Dr. Lassina Zerbo, a geophysicist from Burkina Faso, likes to tell people he is lucky. It's an unusual statement for a diplomat, but if anyone needs luck, it's Zerbo. Outside Vienna, Austria, he leads an international team of experts to detect and verify nuclear weapon tests. The technical challenges are simple compared to the political ones: end 20 years of diplomatic limbo to bring the Comprehensive Test Ban Treaty into force. Success would mean the first global progress toward ending the reign of the 20th century's worst weapon.

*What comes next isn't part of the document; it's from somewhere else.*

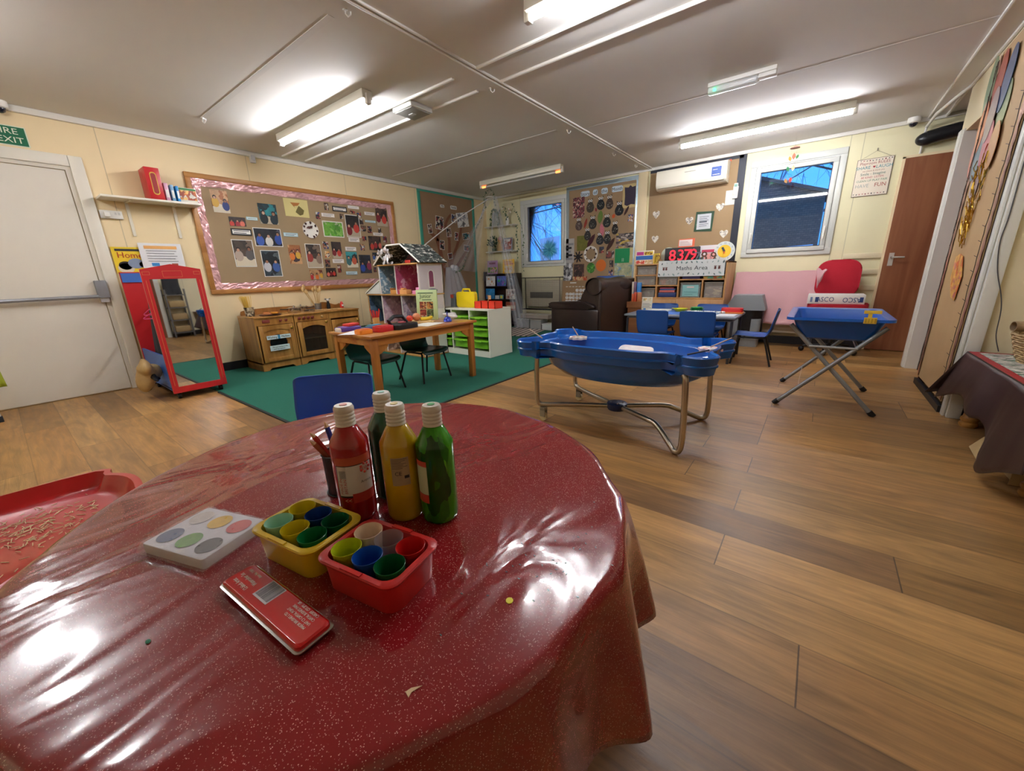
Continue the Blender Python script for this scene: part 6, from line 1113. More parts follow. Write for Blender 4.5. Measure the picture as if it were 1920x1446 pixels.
def ex(m_): m_.box(-.09, .10, -.002, 0, .12, .155, M('c83c5c', .5)); m_.box(-.08, .02, -.002, 0, .02, .09, M('e0a8a0', .5)); m_.box(.03, .11, -.002, 0, .02, .10, M('4c8c8c', .5))
stand_card('activity_book', 'large white activity book behind the wooden 8', 'book', -1.21, .25, .21, 'ddd8dc', ex, TY+.08); stand_card('pink_number_card', 'pink card with a number between the wooden 8 and 9', 'card', -1.165, .085, .105, 'e8a8a0', lambda m_: m_.text('5', .07, M('8c6c8c', .6), UP(TR(0, -.001, .05))), TY-.02); stand_card('teal_card', 'small teal card right of the red digit sign', 'card', -1.285, .06, .06, '2c7c84', None, TY-.0)
t = thing('toy_clock', 'round yellow toy clock face with numbers at the right top of the maths unit', 'toy clock', (-1.02, TY+.03, TZ2+.122)); m = MB(); m.lathe([(.001, .012), (.12, .012), (.12, 0), (.001, 0)][::-1], M('d6dcd8', .4), TR(rx=PI/2), 36); m.build('dial', t); m = MB(); m.lathe([(.001, 0), (.078, 0), (.078, .002), (.001, .002)], M('f0c838', .4), TR(0, -.012, 0, rx=PI/2), 32); m.build('yellow_centre', t)
m = MB()
for i in range(12): a = PI/2-i*PI/6; m.text(str(i or 12), .028, M('2c5c8c', .5), UP(TR(.098*math.cos(a), -.0125, .098*math.sin(a))))
m.build('numerals', t, smooth=0); m = MB(); m.box(-.012, .012, -.019, -.015, -.005, .055, M('28384c', .5), Matrix.Rotation(-.5, 4, 'Y')); m.build('hour_hand', t); m = MB(); m.box(-.006, .006, -.022, -.019, -.03, .0, M('d84c2c', .5)); m.build('minute_hand', t)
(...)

It's an uphill battle that Zerbo seems to relish. Eight holdout states—China, Egypt, India, Iran, Israel, North Korea, Pakistan, and the United States—are in no rush to join. One is actively testing. Every North Korean nuclear test is a blessing and a curse, providing a chance to demonstrate the credibility of the monitoring system, but casting doubt on the entire enterprise. Can any country afford to give up nuclear capabilities while North Korea perfects its bomb? Will the test ban treaty ever enter into force, or will pressures to counter new threats and modernize old weapons lead to renewed nuclear testing and a new nuclear arms race?
Especially now, as nuclear tensions rise and diplomacy is shunned and even ridiculed, Lassina Zerbo will need all his considerable skill, creativity, and, perhaps, some of that luck to help keep alive the prospect that nuclear tests can be banned forever.